*GOAL OF THE EXERCISE*
Note each line of the listing that contains the string "this", and copy it.

*TASK INPUTS*

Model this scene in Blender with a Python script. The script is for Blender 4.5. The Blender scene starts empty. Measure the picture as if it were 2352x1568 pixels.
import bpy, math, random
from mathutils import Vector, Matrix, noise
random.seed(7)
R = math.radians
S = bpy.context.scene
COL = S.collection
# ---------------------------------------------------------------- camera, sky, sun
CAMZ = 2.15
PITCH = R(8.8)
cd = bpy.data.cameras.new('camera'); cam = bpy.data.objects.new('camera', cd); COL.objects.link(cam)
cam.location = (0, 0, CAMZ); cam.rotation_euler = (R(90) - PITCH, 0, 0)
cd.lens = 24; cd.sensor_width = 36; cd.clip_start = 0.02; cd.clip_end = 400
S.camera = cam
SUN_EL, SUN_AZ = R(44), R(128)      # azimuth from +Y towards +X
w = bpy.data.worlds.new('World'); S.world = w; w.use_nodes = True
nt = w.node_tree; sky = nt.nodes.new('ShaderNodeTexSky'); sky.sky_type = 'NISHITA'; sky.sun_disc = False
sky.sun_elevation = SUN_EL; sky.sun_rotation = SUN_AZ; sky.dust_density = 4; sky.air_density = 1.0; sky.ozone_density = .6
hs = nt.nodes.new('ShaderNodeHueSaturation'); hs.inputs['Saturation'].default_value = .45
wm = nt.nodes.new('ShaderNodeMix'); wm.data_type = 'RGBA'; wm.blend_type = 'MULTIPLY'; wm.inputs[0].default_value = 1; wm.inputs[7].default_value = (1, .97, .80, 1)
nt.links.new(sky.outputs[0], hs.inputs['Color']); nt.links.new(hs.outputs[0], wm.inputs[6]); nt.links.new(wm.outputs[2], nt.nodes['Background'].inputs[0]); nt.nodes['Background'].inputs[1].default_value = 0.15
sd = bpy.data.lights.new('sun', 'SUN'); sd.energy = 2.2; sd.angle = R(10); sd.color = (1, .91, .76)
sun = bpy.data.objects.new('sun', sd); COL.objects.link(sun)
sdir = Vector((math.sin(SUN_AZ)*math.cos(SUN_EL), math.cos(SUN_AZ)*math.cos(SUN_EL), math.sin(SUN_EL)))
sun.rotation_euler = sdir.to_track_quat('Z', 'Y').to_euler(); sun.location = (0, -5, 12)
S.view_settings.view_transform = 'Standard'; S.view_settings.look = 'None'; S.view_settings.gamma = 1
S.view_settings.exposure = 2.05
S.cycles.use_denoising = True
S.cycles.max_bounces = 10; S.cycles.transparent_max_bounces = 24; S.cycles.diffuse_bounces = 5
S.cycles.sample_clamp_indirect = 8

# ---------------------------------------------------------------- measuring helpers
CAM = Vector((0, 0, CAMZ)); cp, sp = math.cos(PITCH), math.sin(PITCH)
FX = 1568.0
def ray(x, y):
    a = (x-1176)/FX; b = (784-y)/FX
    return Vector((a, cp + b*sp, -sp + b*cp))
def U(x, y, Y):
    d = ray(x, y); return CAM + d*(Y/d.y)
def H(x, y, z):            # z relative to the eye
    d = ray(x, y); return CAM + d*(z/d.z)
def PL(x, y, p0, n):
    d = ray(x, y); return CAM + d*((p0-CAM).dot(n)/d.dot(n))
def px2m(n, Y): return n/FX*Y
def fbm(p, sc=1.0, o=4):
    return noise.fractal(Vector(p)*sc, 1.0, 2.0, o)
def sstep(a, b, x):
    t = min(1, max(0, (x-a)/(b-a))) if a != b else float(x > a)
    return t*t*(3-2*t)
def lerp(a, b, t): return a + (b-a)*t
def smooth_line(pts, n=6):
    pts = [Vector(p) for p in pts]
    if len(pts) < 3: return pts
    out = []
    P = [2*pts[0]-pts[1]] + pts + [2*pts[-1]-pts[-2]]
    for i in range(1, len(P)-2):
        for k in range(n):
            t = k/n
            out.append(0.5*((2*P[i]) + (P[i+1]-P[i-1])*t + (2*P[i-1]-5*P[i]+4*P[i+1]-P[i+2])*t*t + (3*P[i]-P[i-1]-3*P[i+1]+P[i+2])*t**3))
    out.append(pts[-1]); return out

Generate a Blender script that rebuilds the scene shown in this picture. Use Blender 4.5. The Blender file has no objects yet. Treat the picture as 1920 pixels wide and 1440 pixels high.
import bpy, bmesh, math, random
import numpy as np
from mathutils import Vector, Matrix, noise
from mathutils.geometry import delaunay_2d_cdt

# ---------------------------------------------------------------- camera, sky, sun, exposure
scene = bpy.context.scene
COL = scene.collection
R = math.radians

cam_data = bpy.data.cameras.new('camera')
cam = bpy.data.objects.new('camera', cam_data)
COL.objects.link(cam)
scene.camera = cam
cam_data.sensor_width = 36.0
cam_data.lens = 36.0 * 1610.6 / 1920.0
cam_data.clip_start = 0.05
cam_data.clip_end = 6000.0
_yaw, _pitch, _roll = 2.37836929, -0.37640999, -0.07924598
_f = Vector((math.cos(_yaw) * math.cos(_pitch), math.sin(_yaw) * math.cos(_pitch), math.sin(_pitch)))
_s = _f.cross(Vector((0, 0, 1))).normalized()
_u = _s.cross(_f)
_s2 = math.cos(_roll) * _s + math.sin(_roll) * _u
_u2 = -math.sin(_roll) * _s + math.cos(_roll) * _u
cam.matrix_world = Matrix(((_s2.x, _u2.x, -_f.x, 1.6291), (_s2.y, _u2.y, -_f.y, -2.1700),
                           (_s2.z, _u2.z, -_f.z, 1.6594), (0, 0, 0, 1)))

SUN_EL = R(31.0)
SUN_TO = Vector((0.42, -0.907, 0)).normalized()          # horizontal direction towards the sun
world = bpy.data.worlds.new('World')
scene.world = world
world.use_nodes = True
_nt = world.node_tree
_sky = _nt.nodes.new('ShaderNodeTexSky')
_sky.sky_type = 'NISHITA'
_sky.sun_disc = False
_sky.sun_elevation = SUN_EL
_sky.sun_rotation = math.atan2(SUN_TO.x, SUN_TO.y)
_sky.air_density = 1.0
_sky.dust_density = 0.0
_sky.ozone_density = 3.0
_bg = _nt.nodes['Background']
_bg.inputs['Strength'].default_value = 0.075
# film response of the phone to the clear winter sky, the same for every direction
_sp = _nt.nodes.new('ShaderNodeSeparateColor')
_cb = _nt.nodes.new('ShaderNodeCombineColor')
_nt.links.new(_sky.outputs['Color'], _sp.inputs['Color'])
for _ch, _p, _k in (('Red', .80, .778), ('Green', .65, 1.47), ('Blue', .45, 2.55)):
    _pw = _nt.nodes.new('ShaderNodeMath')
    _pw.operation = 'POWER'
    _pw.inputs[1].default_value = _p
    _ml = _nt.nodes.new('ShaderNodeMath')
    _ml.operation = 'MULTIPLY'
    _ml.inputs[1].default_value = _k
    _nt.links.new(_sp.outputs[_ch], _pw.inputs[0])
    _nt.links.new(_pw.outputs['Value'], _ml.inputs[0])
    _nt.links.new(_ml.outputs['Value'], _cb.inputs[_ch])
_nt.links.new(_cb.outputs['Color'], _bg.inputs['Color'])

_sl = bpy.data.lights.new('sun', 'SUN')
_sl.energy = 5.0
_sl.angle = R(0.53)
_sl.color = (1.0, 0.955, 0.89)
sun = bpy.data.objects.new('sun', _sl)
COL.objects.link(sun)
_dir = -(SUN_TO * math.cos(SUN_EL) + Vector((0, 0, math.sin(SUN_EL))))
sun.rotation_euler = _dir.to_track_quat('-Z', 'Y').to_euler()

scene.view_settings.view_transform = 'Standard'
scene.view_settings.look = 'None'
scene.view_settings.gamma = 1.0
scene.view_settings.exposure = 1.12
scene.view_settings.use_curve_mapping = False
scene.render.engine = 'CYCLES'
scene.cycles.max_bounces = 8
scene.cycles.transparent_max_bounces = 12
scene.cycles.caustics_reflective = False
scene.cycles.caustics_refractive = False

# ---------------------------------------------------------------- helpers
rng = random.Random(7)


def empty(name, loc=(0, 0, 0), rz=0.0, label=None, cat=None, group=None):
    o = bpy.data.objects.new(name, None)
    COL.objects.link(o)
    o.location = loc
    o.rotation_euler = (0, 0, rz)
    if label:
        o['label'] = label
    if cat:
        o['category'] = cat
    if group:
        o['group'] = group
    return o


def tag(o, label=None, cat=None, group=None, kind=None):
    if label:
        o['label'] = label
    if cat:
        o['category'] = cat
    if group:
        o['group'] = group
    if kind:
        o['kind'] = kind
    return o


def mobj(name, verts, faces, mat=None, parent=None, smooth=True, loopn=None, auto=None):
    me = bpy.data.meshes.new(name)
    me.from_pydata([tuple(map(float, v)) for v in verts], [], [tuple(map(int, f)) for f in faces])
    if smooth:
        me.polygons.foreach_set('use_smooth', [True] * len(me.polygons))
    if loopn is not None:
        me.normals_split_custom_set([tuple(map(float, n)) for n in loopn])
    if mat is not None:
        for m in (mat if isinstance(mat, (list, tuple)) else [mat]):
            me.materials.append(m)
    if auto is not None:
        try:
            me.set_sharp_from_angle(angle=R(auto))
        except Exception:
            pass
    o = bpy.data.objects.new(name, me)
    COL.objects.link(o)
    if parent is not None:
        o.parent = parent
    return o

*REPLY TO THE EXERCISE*
Model this scene in Blender with a Python script. The script is for Blender 4.5. The Blender scene starts empty. Measure the picture as if it were 2352x1568 pixels.
Generate a Blender script that rebuilds the scene shown in this picture. Use Blender 4.5. The Blender file has no objects yet. Treat the picture as 1920 pixels wide and 1440 pixels high.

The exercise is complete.